Mais, — et c’était ici le point délicat, — que devait-on sacrifier et que devait-on conserver ? Les esprits prudens et modérés, comme M. Jules Simon, repoussaient très loin l’idée de supprimer l’étude des langues anciennes ou même seulement d’en diminuer l’importance. A leurs yeux, c’eût été « un véritable crime que de renoncer à recevoir directement de tant de maîtres incomparables les plus hautes leçons de l’art, de la morale et de la logique[1]. » Pour gagner du temps, on devait se contenter d’enseigner le grec et le latin suivant une méthode plus simple et par des procédés abrégés. Il ne fallait plus l’enseigner comme au XVIIe siècle, où le latin était encore une langue vivante, où Descartes était presque obligé de s’excuser de donner en français son discours de la Méthode, il fallait désormais étudier les langues en vue de les comprendre et non de les parler ou de les écrire avec une perfection relative.

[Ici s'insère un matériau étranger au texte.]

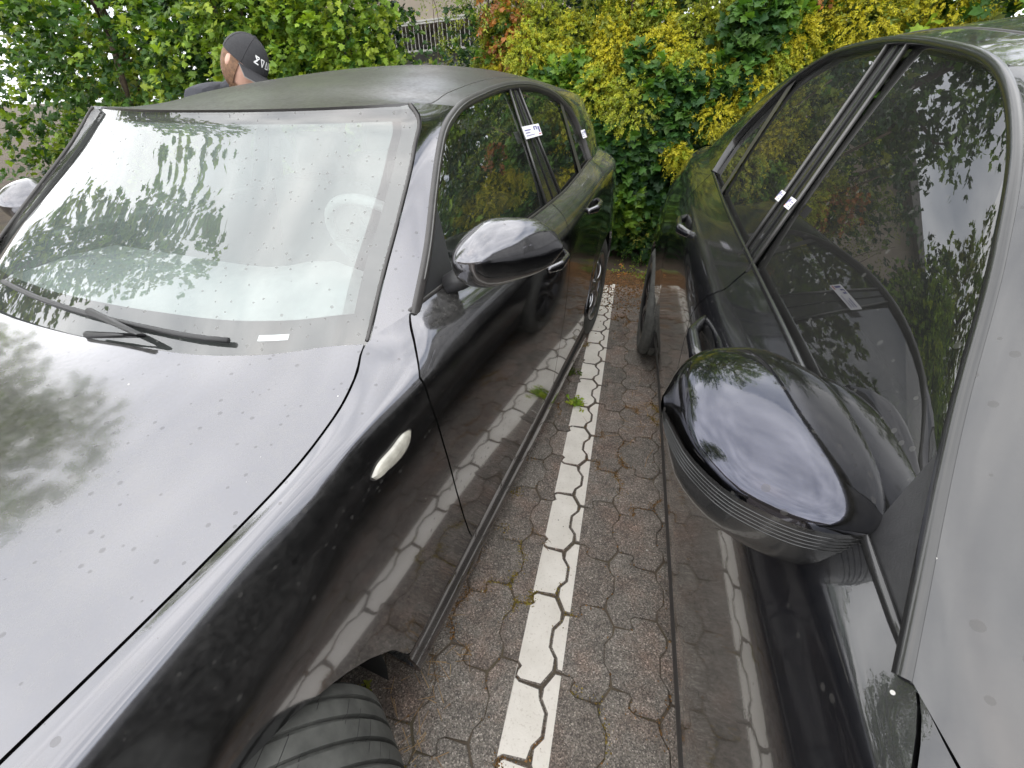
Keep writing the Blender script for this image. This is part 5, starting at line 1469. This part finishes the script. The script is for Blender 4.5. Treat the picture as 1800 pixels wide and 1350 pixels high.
box_obj('plinth', (-1.5, 1.1, 1.0), (9, 2.0, 1.9), M['concrete'], bld)
for x in (-4.2, -1.3, .9): box_obj('recess_slot', (x, 1.39, 2.33), (1.5, .04, .10), M['slate'], bld)
for x in (-4.0, 1.66): box_obj('wall_joint', (x, -.004, 3.6), (.03, .02, 1.76), M['slate'], bld)
rail = empty('railing', (-5.1 + .10*math.sin(ang), 11.65 - .10*math.cos(ang), 0), ang); tag(rail, 'white metal railing with thin upright bars in front of the beige building', 'railing')
box_obj('bottom_rail', (-1.5, 0, 2.17), (9, .04, .04), M['white_metal'], rail)
box_obj('top_rail', (-1.5, 0, 2.66), (9, .04, .03), M['white_metal'], rail)
bar = mesh('bar', *box_geo((0, 0, 2.415), (.012, .012, .47)), False); bar.materials.append(M['white_metal'])
for i in range(70):
    o = bpy.data.objects.new('bar', bar); col.objects.link(o); o.parent = rail; o.location = (-5.9+i*.128, 0, 0)
box_obj('roof_slab', (-1.5, 1.1, 4.6), (9.4, 2.9, .18), M['concrete'], bld)
# ================================================================== PERSON beyond the hatchback
M['skin'] = simple('skin', (0.55, 0.33, 0.25), 0.5, var=0.08, scale=25)
M['hair'] = simple('brown_beard_hair', (0.16, 0.085, 0.045), 0.7, var=0.4, scale=80, bump=0.6)
M['cap'] = simple('charcoal_cap_cloth', (0.030, 0.030, 0.033), 0.9, var=0.15, scale=120, bump=0.4)
M['brim'] = simple('grey_brim_underside', (0.22, 0.22, 0.21), 0.9, bump=0.3)
M['shirt'] = simple('dark_work_shirt', (0.045, 0.047, 0.055), 0.9, var=0.2, scale=14, bump=0.4)
M['trousers'] = simple('dark_trousers', (0.03, 0.033, 0.04), 0.9, var=0.2, scale=14, bump=0.4)
M['white_print'] = simple('white_print', (0.75, 0.75, 0.75), 0.7, var=0.03)
HC = np.array((-1.945, 2.165, 1.478))                # head centre
PB = (HC[0]-.40, HC[1]+.05, 0.0)
per = empty('person', PB); tag(per, 'person in a charcoal cap with white lettering leaning over the far side of the hatchback', 'person')
off = -np.array(PB)
def skin_body(name, verts, edges, radii, mat, parent, root=0, sub=2):
    me = bpy.data.meshes.new(name); me.from_pydata([tuple(v) for v in verts], edges, [])
    o = obj(name, me, mat, parent)
    sk = o.modifiers.new('skin', 'SKIN'); ss = o.modifiers.new('sub', 'SUBSURF'); ss.levels = sub; ss.render_levels = sub
    for i, r in enumerate(radii):
        d = me.skin_vertices[0].data[i]; d.radius = (r, r) if np.isscalar(r) else r
        d.use_root = (i == root)
    return o
# local frame: +x towards the car, +y away from camera
B = lambda x, y, z: (x, y, z)
body_v = [B(0, 0, .94), B(.02, 0, 1.06), B(.08, 0, 1.20), B(.15, 0, 1.33), B(.23, 0, 1.37), B(.31, -.005, 1.40),
          B(.16, .17, 1.335), B(.24, .23, 1.12), B(.38, .17, .96),
          B(.16, -.17, 1.335), B(.24, -.23, 1.12), B(.38, -.17, .96),
          B(0, .10, .88), B(.03, .11, .50), B(-.02, .12, .10), B(.10, .13, .045),
          B(0, -.10, .88), B(.03, -.11, .50), B(-.02, -.12, .10), B(.10, -.13, .045)]
body_e = [(0, 1), (1, 2), (2, 3), (3, 4), (4, 5), (3, 6), (6, 7), (7, 8), (3, 9), (9, 10), (10, 11), (0, 12), (12, 13), (13, 14), (14, 15), (0, 16), (16, 17), (17, 18), (18, 19)]
body_r = [(.15, .12), (.14, .115), (.15, .12), (.12, .10), .062, .056, .072, .050, .036, .072, .050, .036, .09, .062, .045, .045, .09, .062, .045, .045]
skin_body('body', body_v, body_e, body_r, M['shirt'], per)
tr_v = [B(0, 0, .99), B(0, .10, .88), B(.03, .11, .50), B(-.02, .12, .09), B(0, -.10, .88), B(.03, -.11, .50), B(-.02, -.12, .09), B(0, 0, .93)]
skin_body('trousers', tr_v, [(7, 0), (7, 1), (1, 2), (2, 3), (7, 4), (4, 5), (5, 6)], [(.165, .135), .108, .080, .065, .108, .080, .065, (.168, .138)], M['trousers'], per, root=7)
for sy in (1, -1):
    pal = np.array((.39, .17*sy, .94)); 
    vs = [tuple(pal), tuple(pal+(.035, 0, -.03)), tuple(pal+(.06, .0, -.055))]; ed = [(0, 1), (1, 2)]; rr = [.028, (.034, .020), (.034, .018)]
    for k, (dy, ln) in enumerate(((-.030, .062), (-.010, .072), (.010, .068), (.029, .054))):
        b0 = np.array(vs[2]) + (0, dy, 0); i0 = len(vs)
        vs += [tuple(b0), tuple(b0+(ln*.5, 0, -ln*.45)), tuple(b0+(ln*.62, 0, -ln))]; ed += [(2, i0), (i0, i0+1), (i0+1, i0+2)]; rr += [.0105, .0092, .008]
    i0 = len(vs); vs += [tuple(pal+(.035, -.035*sy, -.03)), tuple(pal+(.065, -.055*sy, -.045))]; ed += [(1, i0), (i0, i0+1)]; rr += [.012, .009]
    skin_body('hand', vs, ed, rr, M['skin'], per)
# head: sculpted grid in its own frame (front = +x), then tilted down towards the car
Rh = np.array(Matrix.Rotation(R(-12), 3, 'Z') @ Matrix.Rotation(R(36), 3, 'Y') @ Matrix.Rotation(R(-22), 3, 'X'))
Hl = HC + off
def hp(v): return Hl + Rh @ np.asarray(v, float)
nth, nph = 40, 56
G = np.zeros((nth, nph+1, 3))
for i in range(nth):
    th = math.pi*(i+0.02)/(nth-0.96)
    for j in range(nph+1):
        ph = 2*math.pi*j/nph
        x, y, z = math.sin(th)*math.cos(ph), math.sin(th)*math.sin(ph), math.cos(th)
        rx, ry, rz = .098, .076, .118
        p = np.array((x*rx, y*ry, z*rz))
        if z < 0: p[0] += .010*(-z); p[1] *= 1-.18*(-z); 
        if x > 0:
            p[0] += .026*math.exp(-((p[1]/.013)**2) - ((p[2]+.022)/.022)**2)      # nose
            p[0] += .010*math.exp(-((p[1]/.011)**2) - ((p[2]-.008)/.02)**2)
            p[0] -= .010*math.exp(-(((abs(p[1])-.032)/.014)**2) - ((p[2]-.010)/.012)**2)   # eye sockets
            p[0] += .007*math.exp(-((p[1]/.022)**2) - ((p[2]+.062)/.008)**2)      # lips
            p[0] += .008*math.exp(-((p[1]/.02)**2) - ((p[2]+.098)/.016)**2)       # chin
            p[0] += .006*math.exp(-((p[1]/.05)**2) - ((p[2]-.030)/.010)**2)       # brow
        G[i, j] = hp(p)
head = grid_mesh('head', G, M['skin'], per)
for sy in (1, -1):
    Ge = np.zeros((7, 17, 3))
    for i in range(7):
        q = i/6
        for j in range(17):
            a = 2*math.pi*j/16
            Ge[i, j] = hp((-.008 + .020*(1-.15*q)*math.cos(a)*math.sin(q*1.5708) - .004*q, sy*(.072 + .012*math.cos(q*1.5708)), -.008 + .033*math.sin(a)*math.sin(q*1.5708)))
    grid_mesh('ear', Ge, M['skin'], head)
    V, F = lathe_geo([(.0005, .0), (.011, .004), (.012, .010)], 12); V = [hp((.086-v[0], sy*.032+v[1], .008+v[2])) for v in V]
    obj('eye', mesh('eye', V, F), M['white_print'], head)
# beard / hair behind the ear
Gb = np.zeros((14, 33, 3))
for i in range(14):
    th = math.pi*(.46+.50*i/13)
    for j in range(33):
        ph = math.pi*(.36 + 1.28*j/32)
        s_ = 1.06 + .02*math.sin(i*2.1+j*1.7)
        Gb[i, j] = hp((math.sin(th)*math.cos(ph)*.098*s_, math.sin(th)*math.sin(ph)*.077*s_, math.cos(th)*.118*s_))
grid_mesh('hair', Gb, M['hair'], head)
Gb = np.zeros((12, 33, 3))
for i in range(12):
    th = math.pi*(.72+.26*i/11)
    for j in range(33):
        ph = math.pi*(-.5 + 1.0*j/32)
        s_ = 1.09 + .03*math.sin(i*2.1+j*1.7)
        Gb[i, j] = hp((math.sin(th)*math.cos(ph)*.104*s_, math.sin(th)*math.sin(ph)*.068*s_, math.cos(th)*.122*s_))
grid_mesh('beard', Gb, M['hair'], head)
# cap (worn on the head: its own thing)
cp = empty('baseball_cap', tuple(HC)); tag(cp, 'charcoal baseball cap with white block letters worn by the person', 'cap')
def cpnt(v): return Rh @ np.asarray(v, float)
def crown(th, ph, s_=1.0):
    x, y, z = math.sin(th)*math.cos(ph), math.sin(th)*math.sin(ph), math.cos(th)
    k = 1.0 + .05*max(0, x)*z
    return cpnt((x*.108*s_*k, y*.088*s_, .022 + z*.118*s_))
Gc = np.array([[crown(max(.01, math.pi*.5*1.02*i/15), 2*math.pi*j/60) for j in range(61)] for i in range(16)])
cr_ = grid_mesh('crown', Gc, M['cap'], cp, 0.0)
for k in range(6):
    a = 2*math.pi*k/6 + .0
    tube_obj('seam', [crown(max(.03, math.pi*.5*q), a, 1.003) for q in np.linspace(0, 1, 14)], .0012, M['cap'], cr_, n=5)
V, F = lathe_geo([(.0005, 0.004), (.007, .003), (.009, 0)], 12); V = [cpnt((v[1], v[2], .141+v[0])) for v in V]
obj('button', mesh('button', V, F), M['cap'], cr_)
for nm, dz_, mt in (('brim', .0025, M['cap']), ('brim_underside', -.0015, M['brim'])):
    Gb = np.zeros((10, 33, 3))
    for i in range(10):
        q = i/9
        for j in range(33):
            a = math.pi*(-.36+.72*j/32); L_ = .088*math.cos(a*.9)**.6 if abs(a) < 1.7 else 0
            x = math.cos(a)*.106 + L_*q; y = math.sin(a)*.087*(1+.06*q)
            z = .022 - .012*q - 2.6*y*y*(.6+.9*q) + dz_
            Gb[i, j] = cpnt((x, y, z))
    grid_mesh(nm, Gb, mt, cp)
# block letters on the front panel: hourglass-like S, V, A, partly hidden bar
def glyph(polys, ph0, w, th0, h):
    parts = []
    for poly in polys:
        V = [crown(th0 - h*(y_-.5), ph0 - w*(x_-.5), 1.012) for x_, y_ in poly]
        parts.append((V, [tuple(range(len(V)))]))
    return parts
def thick(a, b_, t=.16):
    a, b_ = np.array(a, float), np.array(b_, float); d = b_-a; d /= np.linalg.norm(d); n_ = np.array((-d[1], d[0]))*t/2
    return [tuple(a+n_), tuple(b_+n_), tuple(b_-n_), tuple(a-n_)]
SG = [thick((.05, .92), (.95, .92)), thick((.05, .08), (.95, .08)), thick((.1, .92), (.6, .5), .2), thick((.6, .5), (.1, .08), .2), thick((.95, .85), (.55, .5), .14)]
VG = [thick((.08, .95), (.5, .05), .2), thick((.92, .95), (.5, .05), .2), thick((.1, .92), (.9, .92), .14)]
AG = [thick((.08, .05), (.5, .95), .2), thick((.92, .05), (.5, .95), .2), thick((.2, .1), (.8, .1), .14)]
NG = [thick((.12, .05), (.12, .95), .2), thick((.12, .95), (.88, .05), .2), thick((.88, .05), (.88, .95), .2)]
pts_ = []
for g_, ph in ((SG, -.50), (VG, -.18), (AG, .12), (NG, .42)):
    pts_ += glyph(g_, ph*-1 if False else ph, -.26, math.pi*.5*.72, .30)
V, F = join_geo(pts_); obj('lettering', mesh('lettering', V, F, False), M['white_print'], cr_)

C’était, sous une forme plus saisissante par sa concision même, l’idée déjà mise en avant par M. Bréal et propagée par le groupe dont nous parlions tout à l’heure. Seulement, où M. Jules Simon, avec son tact supérieur, se contentait d’indiquer la voie dans laquelle il convenait de s’avancer avec beaucoup de ménagemens, M. Bréal et les philologues de son école voulaient une révolution complète. A leurs yeux, la grande erreur de la pédagogie française était de ramener toute l’instruction à la forme, au style. Pour l’université, « l’art d’écrire, c’était l’art de penser[2]. » L’honnête homme, au sens complet que nos pères donnaient à ce mot, voilà l’idéal arriéré que nos professeurs avaient en vue. Il se pouvait que nos lycées fissent des hommes « sachant diriger leur esprit d’une manière sensée et droite et trouvant pour leurs pensées une expression toujours naturelle et juste ; » ils étaient incapables de former des intelligences susceptibles a de découvrir et d’observer les faits. » Sans doute, nos bons écoliers de sixième savaient déjà tourner fort

  1. M. Jules Simon, circulaire du 27 septembre 1872.
  2. Michel Bréal, Quelques Mots sur l’instruction publique.